Mary Rose Columba Adams Explained

Mary Rose Columba Adams
Religion:Roman Catholic
Order:Dominican
Founder:St Dominic's Priory College, Adelaide and the Church of Perpetual Adoration
Monastic Name:Rose Columba
Birth Name:Sophia Charlotte Louisa Adams
Birth Date:21 March 1832
Birth Place:Woodchester, Gloucestershire, England
Death Place:North Adelaide
Resting Place:West Terrace cemetery, Adelaide
Mother
Period:18561891
Consecration:26 May 1857

Mary Rose Columba Adams (21 March 1832 — 30 December 1891), born Sophia Charlotte Louisa Adams, was an English Roman Catholic Dominican prioress, recognized as a founder of St Dominic's Priory and the Church of Perpetual Adoration in North Adelaide, Australia.

Early life

Adams was born to Anglican parents, James Smith Adams and the former Emma Elizabeth McTaggart, in Woodchester, Gloucestershire. Her parents met and married in India. Her mother died in 1843, and her father in 1860.
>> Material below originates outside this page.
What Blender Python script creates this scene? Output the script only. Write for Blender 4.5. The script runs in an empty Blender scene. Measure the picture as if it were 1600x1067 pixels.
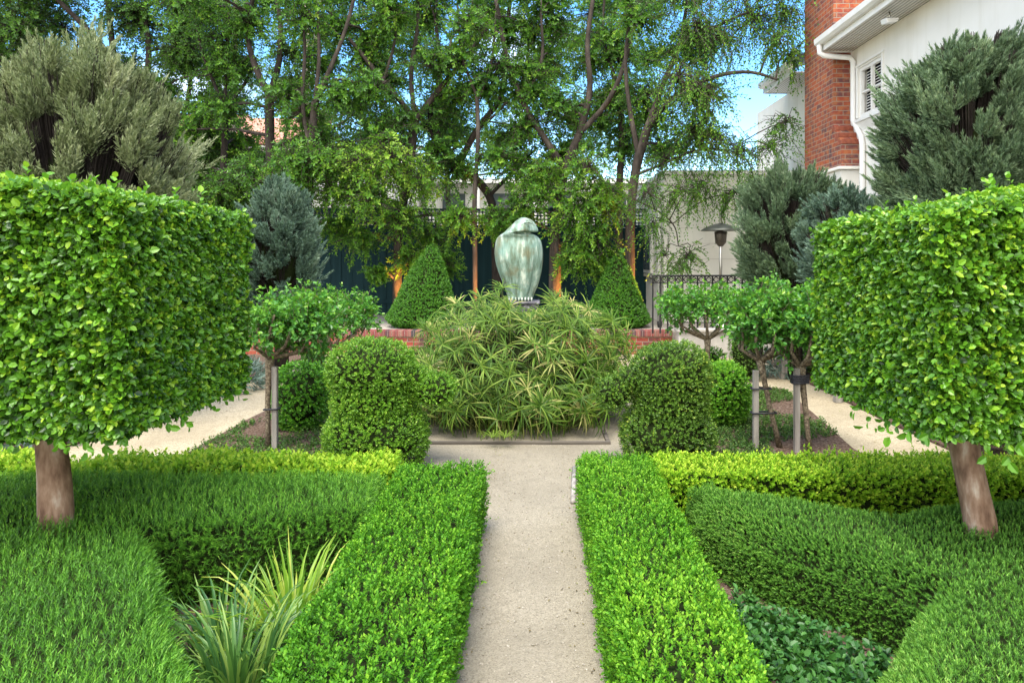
import bpy, math, random
import numpy as np
from mathutils import Vector
R = np.random.default_rng(11)
random.seed(5)
S = bpy.context.scene
COL = S.collection
PI = math.pi
EYE, F, VX, VY = 1.9, 1100.0, 835.0, 405.0      # eye height, focal length and vanishing point read off the photo

def at(px, py, d):            # survey helper: photo reading + distance -> metres
    return np.array(((px - VX) * d / F, d, EYE + (VY - py) * d / F))

# ------------------------------------------------------------------ mesh collector
def unit(a):
    a = np.asarray(a, float)
    return a / np.maximum(np.linalg.norm(a, axis=-1, keepdims=True), 1e-9)

def rnd(n, lo, hi): return R.uniform(lo, hi, n)

def rdirs(n): return unit(R.normal(size=(n, 3)))

LEAF = (np.array(((0,0,0),(.3,.5,.10),(.72,.42,.08),(1,0,-.06),(.72,-.42,.08),(.3,-.5,.10))), [np.array(((0,3,2,1),(0,5,4,3)))])
DIAM = (np.array(((0,0,0),(.45,.5,.08),(1,0,0),(.45,-.5,.08))), [np.array(((0,1,2,3),))])
BLADE = (np.array(((0,.5,0),(0,-.5,0),(1,0,0))), [np.array(((0,1,2),))])
STICK = (np.array(((0,.5,0),(0,-.25,.43),(0,-.25,-.43),(1,.3,0),(1,-.15,.26),(1,-.15,-.26))), [np.array(((0,1,4,3),(1,2,5,4),(2,0,3,5)))])
ARCH = (np.array(((0,.35,0),(0,-.35,0),(.35,.5,.10),(.35,-.5,.10),(.7,.42,.08),(.7,-.42,.08),(1,0,-.08))), [np.array(((0,1,3,2),(2,3,5,4))), np.array(((4,5,6),))])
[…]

At age 19, Sophia Adams converted to Roman Catholicism against family disapproval. She entered the Dominican convent at Stone in Staffordshire in 1856, as a postulant, and took her religious name "Rose Columba" upon profession in May 1857.

Career

As a young religious sister she taught at schools in Stone. In 1860, Sister Rose Columba became vicaress in the community at the Church of Our Lady of the Angels in Stoke-upon-Trent. She was appointed vicaress (later prioress) at St Mary's Church in Torquay in 1866, and served there until 1883. In the summer of 1883, Mother Rose Columba left that work to lead a group of eight overseas to Australia, where Dominican sisters were called to nurse. She kept a journal of the six-week voyage. In Adelaide, the sisters opened a school, embroidered, painted, and cared for the sick, while Mother Rose Columba worked to establish a spiritual component to the community. She designed a Gothic Revival chapel for the convent, but did not live to see it completed.[1]

Death and legacy

Mother Rose Columba Adams died in 1891, aged 59, from kidney failure, at the convent she founded in North Adelaide. The girls' school she and her group founded in North Adelaide remains in operation as St Dominic's Priory College.

Notes and References

  1. Vandepeer . Jo . 2022 . The Atelier of the St. Dominic's Priory: cash for beauty and beauty for cash . Journal of the Australian Catholic Historical Society . 43 . 82–101.